-- Begin Information supplied --

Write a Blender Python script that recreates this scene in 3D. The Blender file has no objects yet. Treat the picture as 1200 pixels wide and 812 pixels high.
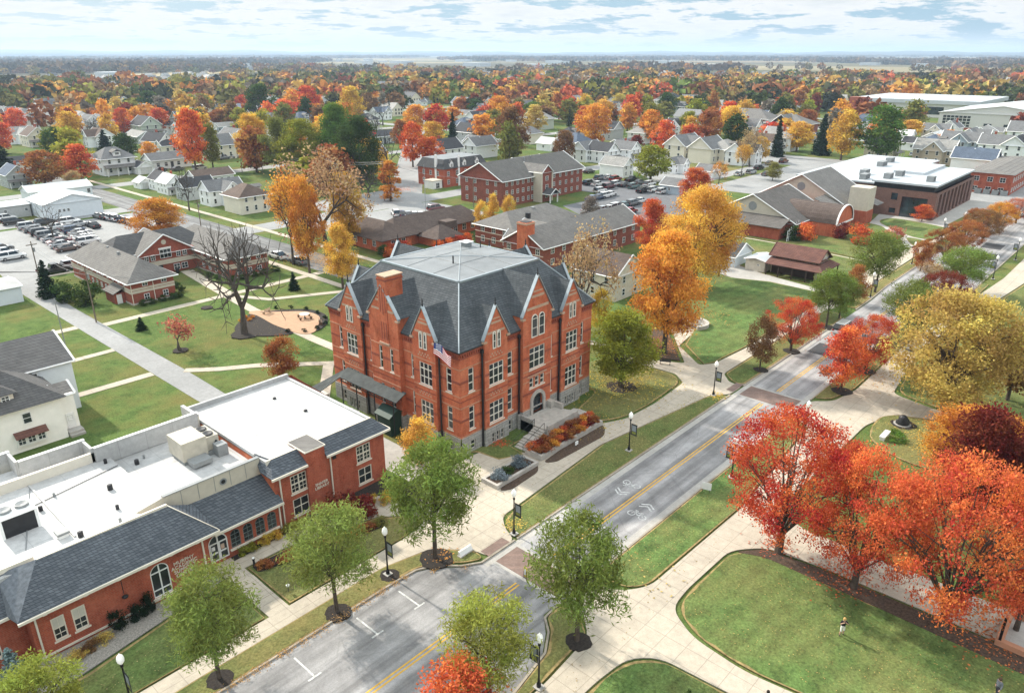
import bpy, bmesh, math, random
import numpy as np
from mathutils import Vector
R = math.radians
scene = bpy.context.scene
COL = scene.collection
# ------------------------------------------------------------------ camera model (drone 42 m up)
F, CX, CY, HZ, VP1, CAMH = 870.0, 600.0, 406.0, 62.0, 1450.0, 42.0
PITCH = math.atan((CY - HZ) / F)
YAW = math.atan((VP1 - CX) / F * math.cos(PITCH))
FH = (math.cos(YAW), math.sin(YAW)); RT = (math.sin(YAW), -math.cos(YAW))
def at(px, py, z=0.0):
    """survey helper: ground position (x along the main street, y to the campus side) seen at a photo pixel"""
    r = (px - CX) / F; u = (CY - py) / F
    h = math.cos(PITCH) + u * math.sin(PITCH); dz = -math.sin(PITCH) + u * math.cos(PITCH)
    t = (z - CAMH) / dz
    return ((FH[0] * h + RT[0] * r) * t, (FH[1] * h + RT[1] * r) * t)
def proj(x, y, z=0.0):
    h = x * FH[0] + y * FH[1]; r = x * RT[0] + y * RT[1]; zz = z - CAMH
    dep = h * math.cos(PITCH) - zz * math.sin(PITCH); up = h * math.sin(PITCH) + zz * math.cos(PITCH)
    return (CX + F * r / dep, CY - F * up / dep, dep)
def tall(px, py, ty):
    """height of an upright thing standing at pixel (px,py) and reaching up to row ty"""
    x, y = at(px, py); lo, hi = 0.0, 60.0
    for _ in range(40):
        m = (lo + hi) / 2
        if proj(x, y, m)[1] > ty: lo = m
        else: hi = m
    return lo
# ------------------------------------------------------------------ materials
MATS = {}
def nodes_of(name):
    m = bpy.data.materials.new(name); m.use_nodes = True
    nt = m.node_tree; b = nt.nodes['Principled BSDF']
    return m, nt, b
def N(nt, t, **kw):
    n = nt.nodes.new(t)
    for k, v in kw.items():
        if k.startswith('i_'):
            key = k[2:]
            key = int(key) if key.isdigit() else key.replace('_', ' ')
            n.inputs[key].default_value = v
        else: setattr(n, k, v)
    return n
def ramp(nt, stops):
    n = nt.nodes.new('ShaderNodeValToRGB'); cr = n.color_ramp
    while len(cr.elements) < len(stops): cr.elements.new(0.5)
    for e, (p, c) in zip(cr.elements, stops):
        e.position = p; e.color = (*c, 1) if len(c) == 3 else c
    return n
def mixc(nt, a, b, fac, mode='MIX'):
    n = nt.nodes.new('ShaderNodeMix'); n.data_type = 'RGBA'; n.blend_type = mode
    for s, v in ((6, a), (7, b), (0, fac)):
        if hasattr(v, 'node'): nt.links.new(v, n.inputs[s])
        elif s == 0: n.inputs[0].default_value = v
        else: n.inputs[s].default_value = (*v, 1) if len(v) == 3 else v
    return n.outputs[2]
def coords(nt, kind='Object'):
    return nt.nodes.new('ShaderNodeTexCoord').outputs[kind]
def worldpos(nt):
    return nt.nodes.new('ShaderNodeNewGeometry').outputs['Position']
def noise(nt, vec, scale, detail=4, rough=0.55):
    n = N(nt, 'ShaderNodeTexNoise'); n.inputs['Scale'].default_value = scale
    n.inputs['Detail'].default_value = detail; n.inputs['Roughness'].default_value = rough
    nt.links.new(vec, n.inputs['Vector']); return n.outputs['Fac']
def plain(name, col, rough=0.7, metal=0.0, var=0.12, scale=1.5, spec=0.3, bump=0.0):
    if name in MATS: return MATS[name]
    m, nt, b = nodes_of(name)
    f = noise(nt, worldpos(nt), scale, 5)
    lo = tuple(c * (1 - var) for c in col); hi = tuple(min(1, c * (1 + var)) for c in col)
    r = ramp(nt, [(0.3, lo), (0.7, hi)]); nt.links.new(f, r.inputs[0])
    nt.links.new(r.outputs[0], b.inputs['Base Color'])
    b.inputs['Roughness'].default_value = rough; b.inputs['Metallic'].default_value = metal
    b.inputs['Specular IOR Level'].default_value = spec
    if bump:
        bn = N(nt, 'ShaderNodeBump'); bn.inputs['Strength'].default_value = bump
        nt.links.new(noise(nt, worldpos(nt), scale * 8, 4), bn.inputs['Height'])
        nt.links.new(bn.outputs[0], b.inputs['Normal'])
    MATS[name] = m; return m
def wallvec(nt, zs=1.0):
    """(x+y, z) wall coordinates that work on every axis-aligned wall"""
    p = worldpos(nt); s = N(nt, 'ShaderNodeSeparateXYZ'); nt.links.new(p, s.inputs[0])
    a = N(nt, 'ShaderNodeMath', operation='ADD'); nt.links.new(s.outputs[0], a.inputs[0]); nt.links.new(s.outputs[1], a.inputs[1])
    c = N(nt, 'ShaderNodeCombineXYZ'); nt.links.new(a.outputs[0], c.inputs[0])
    z = N(nt, 'ShaderNodeMath', operation='MULTIPLY'); z.inputs[1].default_value = zs
    nt.links.new(s.outputs[2], z.inputs[0]); nt.links.new(z.outputs[0], c.inputs[1])
    return c.outputs[0]
def brick(name, c1, c2, mortar, bw=0.42, bh=0.15, ms=0.018, blot=0.25, rough=0.85, pale=None):
    if name in MATS: return MATS[name]
    m, nt, b = nodes_of(name)
    v = wallvec(nt)
    t = N(nt, 'ShaderNodeTexBrick'); nt.links.new(v, t.inputs['Vector'])
    t.inputs['Color1'].default_value = (*c1, 1); t.inputs['Color2'].default_value = (*c2, 1)
    t.inputs['Mortar'].default_value = (*mortar, 1); t.inputs['Scale'].default_value = 1.0
    t.inputs['Mortar Size'].default_value = ms; t.inputs['Brick Width'].default_value = bw; t.inputs['Row Height'].default_value = bh
    f = noise(nt, worldpos(nt), 0.7, 6, 0.65)
    r = ramp(nt, [(0.25, (1 - blot,) * 3), (0.75, (1 + blot * 0.5,) * 3)]); nt.links.new(f, r.inputs[0])
    c = mixc(nt, t.outputs['Color'], r.outputs[0], 1.0, 'MULTIPLY')
    if pale:      # sun bleached, weathered patches and runs below the courses
        mp = N(nt, 'ShaderNodeMapping'); mp.inputs['Scale'].default_value = (1, 1, .35); nt.links.new(worldpos(nt), mp.inputs[0])
        fp = noise(nt, mp.outputs[0], 1.1, 7, 0.7); rp = ramp(nt, [(0.46, (0, 0, 0)), (0.66, (.55,) * 3)]); nt.links.new(fp, rp.inputs[0]); c = mixc(nt, c, pale, rp.outputs[0])
        rd = ramp(nt, [(0.30, (.72,) * 3), (0.44, (1,) * 3)]); nt.links.new(fp, rd.inputs[0]); c = mixc(nt, c, rd.outputs[0], 1.0, 'MULTIPLY')
    f2 = noise(nt, worldpos(nt), 5.0, 3)
    r2 = ramp(nt, [(0.3, (0.85,) * 3), (0.7, (1.1,) * 3)]); nt.links.new(f2, r2.inputs[0])
    c = mixc(nt, c, r2.outputs[0], 1.0, 'MULTIPLY')
    nt.links.new(c, b.inputs['Base Color']); b.inputs['Roughness'].default_value = rough
    b.inputs['Specular IOR Level'].default_value = 0.2
    MATS[name] = m; return m
def shingle(name, c1, c2, gap, objcol=False, bw=0.5, bh=0.28):
    if name in MATS: return MATS[name]
    m, nt, b = nodes_of(name)
    v = wallvec(nt, 1.35)
    t = N(nt, 'ShaderNodeTexBrick'); nt.links.new(v, t.inputs['Vector'])
    t.inputs['Color1'].default_value = (*c1, 1); t.inputs['Color2'].default_value = (*c2, 1); t.inputs['Mortar'].default_value = (*gap, 1)
    t.inputs['Scale'].default_value = 1.0; t.inputs['Mortar Size'].default_value = 0.02; t.inputs['Brick Width'].default_value = bw; t.inputs['Row Height'].default_value = bh
    f = noise(nt, worldpos(nt), 0.45, 6, 0.7)
    r = ramp(nt, [(0.25, (0.78,) * 3), (0.75, (1.18,) * 3)]); nt.links.new(f, r.inputs[0])
    c = mixc(nt, t.outputs['Color'], r.outputs[0], 1.0, 'MULTIPLY')
    if objcol:
        oi = N(nt, 'ShaderNodeObjectInfo'); c = mixc(nt, c, oi.outputs['Color'], 1.0, 'MULTIPLY')
    nt.links.new(c, b.inputs['Base Color']); b.inputs['Roughness'].default_value = 0.9; b.inputs['Specular IOR Level'].default_value = 0.15
    MATS[name] = m; return m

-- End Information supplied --

Exercise description -
Identify every line holding the word "scene" and copy it out.

Complete output -
Write a Blender Python script that recreates this scene in 3D. The Blender file has no objects yet. Treat the picture as 1200 pixels wide and 812 pixels high.
scene = bpy.context.scene
COL = scene.collection